SUPPLIED MATERIAL start
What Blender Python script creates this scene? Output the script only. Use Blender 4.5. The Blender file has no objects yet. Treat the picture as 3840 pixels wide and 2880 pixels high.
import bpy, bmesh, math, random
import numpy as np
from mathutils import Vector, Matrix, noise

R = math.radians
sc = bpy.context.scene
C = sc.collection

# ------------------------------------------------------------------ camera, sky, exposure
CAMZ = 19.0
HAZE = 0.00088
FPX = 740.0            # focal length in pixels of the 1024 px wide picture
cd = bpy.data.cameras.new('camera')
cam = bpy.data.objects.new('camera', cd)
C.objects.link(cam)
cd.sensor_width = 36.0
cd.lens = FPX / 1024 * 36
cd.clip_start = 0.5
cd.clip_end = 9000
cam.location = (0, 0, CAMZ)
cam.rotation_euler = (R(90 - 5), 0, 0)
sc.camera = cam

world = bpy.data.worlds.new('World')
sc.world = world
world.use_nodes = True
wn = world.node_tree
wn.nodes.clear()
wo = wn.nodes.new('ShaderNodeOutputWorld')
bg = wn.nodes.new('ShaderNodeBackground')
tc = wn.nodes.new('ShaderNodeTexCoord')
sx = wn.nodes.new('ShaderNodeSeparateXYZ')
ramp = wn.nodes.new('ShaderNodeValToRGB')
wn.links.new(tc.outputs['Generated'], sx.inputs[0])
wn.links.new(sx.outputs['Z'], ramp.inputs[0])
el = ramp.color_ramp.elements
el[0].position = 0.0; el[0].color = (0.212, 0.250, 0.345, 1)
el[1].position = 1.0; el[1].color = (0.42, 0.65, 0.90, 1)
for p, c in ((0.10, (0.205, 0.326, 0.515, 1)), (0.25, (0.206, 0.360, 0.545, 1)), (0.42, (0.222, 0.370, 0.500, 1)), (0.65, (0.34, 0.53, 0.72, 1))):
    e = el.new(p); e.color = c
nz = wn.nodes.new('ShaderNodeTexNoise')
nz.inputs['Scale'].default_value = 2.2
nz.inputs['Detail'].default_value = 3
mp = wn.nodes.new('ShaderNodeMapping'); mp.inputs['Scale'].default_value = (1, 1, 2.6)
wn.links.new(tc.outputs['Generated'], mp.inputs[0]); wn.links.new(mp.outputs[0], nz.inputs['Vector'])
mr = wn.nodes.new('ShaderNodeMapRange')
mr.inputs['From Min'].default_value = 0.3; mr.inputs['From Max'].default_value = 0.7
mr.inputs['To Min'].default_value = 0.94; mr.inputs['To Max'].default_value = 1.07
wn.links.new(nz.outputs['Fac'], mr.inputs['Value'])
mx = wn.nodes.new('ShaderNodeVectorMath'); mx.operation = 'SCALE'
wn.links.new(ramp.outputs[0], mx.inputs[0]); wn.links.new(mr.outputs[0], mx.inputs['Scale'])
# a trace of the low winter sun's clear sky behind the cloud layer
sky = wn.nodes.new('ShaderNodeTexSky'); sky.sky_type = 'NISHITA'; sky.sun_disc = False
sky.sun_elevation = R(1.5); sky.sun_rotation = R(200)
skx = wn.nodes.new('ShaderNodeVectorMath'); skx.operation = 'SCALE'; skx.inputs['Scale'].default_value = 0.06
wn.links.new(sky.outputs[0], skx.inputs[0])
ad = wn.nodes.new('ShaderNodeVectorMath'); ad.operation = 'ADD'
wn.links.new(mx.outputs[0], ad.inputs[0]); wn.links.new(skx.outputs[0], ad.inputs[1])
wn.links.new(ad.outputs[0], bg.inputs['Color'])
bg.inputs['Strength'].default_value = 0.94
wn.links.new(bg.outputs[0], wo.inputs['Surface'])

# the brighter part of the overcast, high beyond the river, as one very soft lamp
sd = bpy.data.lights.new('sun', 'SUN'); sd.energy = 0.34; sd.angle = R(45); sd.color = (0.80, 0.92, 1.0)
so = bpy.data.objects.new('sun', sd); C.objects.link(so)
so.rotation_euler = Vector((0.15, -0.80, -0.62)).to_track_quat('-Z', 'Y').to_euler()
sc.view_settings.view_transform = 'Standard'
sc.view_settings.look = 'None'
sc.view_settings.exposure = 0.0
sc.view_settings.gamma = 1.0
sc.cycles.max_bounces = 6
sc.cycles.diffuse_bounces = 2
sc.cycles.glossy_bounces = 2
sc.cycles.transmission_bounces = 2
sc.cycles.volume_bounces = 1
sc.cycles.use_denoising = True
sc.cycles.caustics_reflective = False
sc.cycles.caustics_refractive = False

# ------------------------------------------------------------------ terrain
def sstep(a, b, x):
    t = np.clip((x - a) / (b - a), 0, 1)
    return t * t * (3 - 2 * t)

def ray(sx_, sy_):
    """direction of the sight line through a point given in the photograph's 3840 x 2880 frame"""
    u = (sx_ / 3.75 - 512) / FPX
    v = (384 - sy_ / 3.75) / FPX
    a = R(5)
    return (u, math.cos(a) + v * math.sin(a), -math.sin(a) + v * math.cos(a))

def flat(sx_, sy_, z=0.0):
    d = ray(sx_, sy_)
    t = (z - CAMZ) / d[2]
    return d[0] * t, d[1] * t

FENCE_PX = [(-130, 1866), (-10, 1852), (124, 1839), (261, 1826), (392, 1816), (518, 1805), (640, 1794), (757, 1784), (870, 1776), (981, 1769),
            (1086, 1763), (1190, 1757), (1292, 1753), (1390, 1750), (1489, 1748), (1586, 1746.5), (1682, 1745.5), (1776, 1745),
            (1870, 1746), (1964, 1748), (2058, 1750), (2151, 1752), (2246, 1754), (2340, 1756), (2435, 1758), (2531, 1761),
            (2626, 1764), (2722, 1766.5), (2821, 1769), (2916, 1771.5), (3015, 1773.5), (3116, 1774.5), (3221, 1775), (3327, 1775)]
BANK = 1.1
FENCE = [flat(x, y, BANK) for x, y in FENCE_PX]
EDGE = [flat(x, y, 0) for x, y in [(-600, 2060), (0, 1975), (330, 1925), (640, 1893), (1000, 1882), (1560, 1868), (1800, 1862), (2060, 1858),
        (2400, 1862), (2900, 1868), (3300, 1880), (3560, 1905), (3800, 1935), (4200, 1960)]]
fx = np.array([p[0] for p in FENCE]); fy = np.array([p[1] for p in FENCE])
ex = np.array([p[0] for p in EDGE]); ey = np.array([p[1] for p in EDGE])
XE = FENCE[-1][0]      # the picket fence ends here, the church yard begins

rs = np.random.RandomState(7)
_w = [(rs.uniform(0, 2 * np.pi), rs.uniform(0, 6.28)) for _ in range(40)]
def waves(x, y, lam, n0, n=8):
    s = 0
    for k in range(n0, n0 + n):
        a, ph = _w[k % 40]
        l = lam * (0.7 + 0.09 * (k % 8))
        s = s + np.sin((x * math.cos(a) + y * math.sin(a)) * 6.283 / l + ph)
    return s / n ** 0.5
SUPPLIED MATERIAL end
Your task is to repeat the data exactly, with nothing left out.

*EXERCISE OUTPUT*
What Blender Python script creates this scene? Output the script only. Use Blender 4.5. The Blender file has no objects yet. Treat the picture as 3840 pixels wide and 2880 pixels high.
import bpy, bmesh, math, random
import numpy as np
from mathutils import Vector, Matrix, noise

R = math.radians
sc = bpy.context.scene
C = sc.collection

# ------------------------------------------------------------------ camera, sky, exposure
CAMZ = 19.0
HAZE = 0.00088
FPX = 740.0            # focal length in pixels of the 1024 px wide picture
cd = bpy.data.cameras.new('camera')
cam = bpy.data.objects.new('camera', cd)
C.objects.link(cam)
cd.sensor_width = 36.0
cd.lens = FPX / 1024 * 36
cd.clip_start = 0.5
cd.clip_end = 9000
cam.location = (0, 0, CAMZ)
cam.rotation_euler = (R(90 - 5), 0, 0)
sc.camera = cam

world = bpy.data.worlds.new('World')
sc.world = world
world.use_nodes = True
wn = world.node_tree
wn.nodes.clear()
wo = wn.nodes.new('ShaderNodeOutputWorld')
bg = wn.nodes.new('ShaderNodeBackground')
tc = wn.nodes.new('ShaderNodeTexCoord')
sx = wn.nodes.new('ShaderNodeSeparateXYZ')
ramp = wn.nodes.new('ShaderNodeValToRGB')
wn.links.new(tc.outputs['Generated'], sx.inputs[0])
wn.links.new(sx.outputs['Z'], ramp.inputs[0])
el = ramp.color_ramp.elements
el[0].position = 0.0; el[0].color = (0.212, 0.250, 0.345, 1)
el[1].position = 1.0; el[1].color = (0.42, 0.65, 0.90, 1)
for p, c in ((0.10, (0.205, 0.326, 0.515, 1)), (0.25, (0.206, 0.360, 0.545, 1)), (0.42, (0.222, 0.370, 0.500, 1)), (0.65, (0.34, 0.53, 0.72, 1))):
    e = el.new(p); e.color = c
nz = wn.nodes.new('ShaderNodeTexNoise')
nz.inputs['Scale'].default_value = 2.2
nz.inputs['Detail'].default_value = 3
mp = wn.nodes.new('ShaderNodeMapping'); mp.inputs['Scale'].default_value = (1, 1, 2.6)
wn.links.new(tc.outputs['Generated'], mp.inputs[0]); wn.links.new(mp.outputs[0], nz.inputs['Vector'])
mr = wn.nodes.new('ShaderNodeMapRange')
mr.inputs['From Min'].default_value = 0.3; mr.inputs['From Max'].default_value = 0.7
mr.inputs['To Min'].default_value = 0.94; mr.inputs['To Max'].default_value = 1.07
wn.links.new(nz.outputs['Fac'], mr.inputs['Value'])
mx = wn.nodes.new('ShaderNodeVectorMath'); mx.operation = 'SCALE'
wn.links.new(ramp.outputs[0], mx.inputs[0]); wn.links.new(mr.outputs[0], mx.inputs['Scale'])
# a trace of the low winter sun's clear sky behind the cloud layer
sky = wn.nodes.new('ShaderNodeTexSky'); sky.sky_type = 'NISHITA'; sky.sun_disc = False
sky.sun_elevation = R(1.5); sky.sun_rotation = R(200)
skx = wn.nodes.new('ShaderNodeVectorMath'); skx.operation = 'SCALE'; skx.inputs['Scale'].default_value = 0.06
wn.links.new(sky.outputs[0], skx.inputs[0])
ad = wn.nodes.new('ShaderNodeVectorMath'); ad.operation = 'ADD'
wn.links.new(mx.outputs[0], ad.inputs[0]); wn.links.new(skx.outputs[0], ad.inputs[1])
wn.links.new(ad.outputs[0], bg.inputs['Color'])
bg.inputs['Strength'].default_value = 0.94
wn.links.new(bg.outputs[0], wo.inputs['Surface'])

# the brighter part of the overcast, high beyond the river, as one very soft lamp
sd = bpy.data.lights.new('sun', 'SUN'); sd.energy = 0.34; sd.angle = R(45); sd.color = (0.80, 0.92, 1.0)
so = bpy.data.objects.new('sun', sd); C.objects.link(so)
so.rotation_euler = Vector((0.15, -0.80, -0.62)).to_track_quat('-Z', 'Y').to_euler()
sc.view_settings.view_transform = 'Standard'
sc.view_settings.look = 'None'
sc.view_settings.exposure = 0.0
sc.view_settings.gamma = 1.0
sc.cycles.max_bounces = 6
sc.cycles.diffuse_bounces = 2
sc.cycles.glossy_bounces = 2
sc.cycles.transmission_bounces = 2
sc.cycles.volume_bounces = 1
sc.cycles.use_denoising = True
sc.cycles.caustics_reflective = False
sc.cycles.caustics_refractive = False

# ------------------------------------------------------------------ terrain
def sstep(a, b, x):
    t = np.clip((x - a) / (b - a), 0, 1)
    return t * t * (3 - 2 * t)

def ray(sx_, sy_):
    """direction of the sight line through a point given in the photograph's 3840 x 2880 frame"""
    u = (sx_ / 3.75 - 512) / FPX
    v = (384 - sy_ / 3.75) / FPX
    a = R(5)
    return (u, math.cos(a) + v * math.sin(a), -math.sin(a) + v * math.cos(a))

def flat(sx_, sy_, z=0.0):
    d = ray(sx_, sy_)
    t = (z - CAMZ) / d[2]
    return d[0] * t, d[1] * t

FENCE_PX = [(-130, 1866), (-10, 1852), (124, 1839), (261, 1826), (392, 1816), (518, 1805), (640, 1794), (757, 1784), (870, 1776), (981, 1769),
            (1086, 1763), (1190, 1757), (1292, 1753), (1390, 1750), (1489, 1748), (1586, 1746.5), (1682, 1745.5), (1776, 1745),
            (1870, 1746), (1964, 1748), (2058, 1750), (2151, 1752), (2246, 1754), (2340, 1756), (2435, 1758), (2531, 1761),
            (2626, 1764), (2722, 1766.5), (2821, 1769), (2916, 1771.5), (3015, 1773.5), (3116, 1774.5), (3221, 1775), (3327, 1775)]
BANK = 1.1
FENCE = [flat(x, y, BANK) for x, y in FENCE_PX]
EDGE = [flat(x, y, 0) for x, y in [(-600, 2060), (0, 1975), (330, 1925), (640, 1893), (1000, 1882), (1560, 1868), (1800, 1862), (2060, 1858),
        (2400, 1862), (2900, 1868), (3300, 1880), (3560, 1905), (3800, 1935), (4200, 1960)]]
fx = np.array([p[0] for p in FENCE]); fy = np.array([p[1] for p in FENCE])
ex = np.array([p[0] for p in EDGE]); ey = np.array([p[1] for p in EDGE])
XE = FENCE[-1][0]      # the picket fence ends here, the church yard begins

rs = np.random.RandomState(7)
_w = [(rs.uniform(0, 2 * np.pi), rs.uniform(0, 6.28)) for _ in range(40)]
def waves(x, y, lam, n0, n=8):
    s = 0
    for k in range(n0, n0 + n):
        a, ph = _w[k % 40]
        l = lam * (0.7 + 0.09 * (k % 8))
        s = s + np.sin((x * math.cos(a) + y * math.sin(a)) * 6.283 / l + ph)
    return s / n ** 0.5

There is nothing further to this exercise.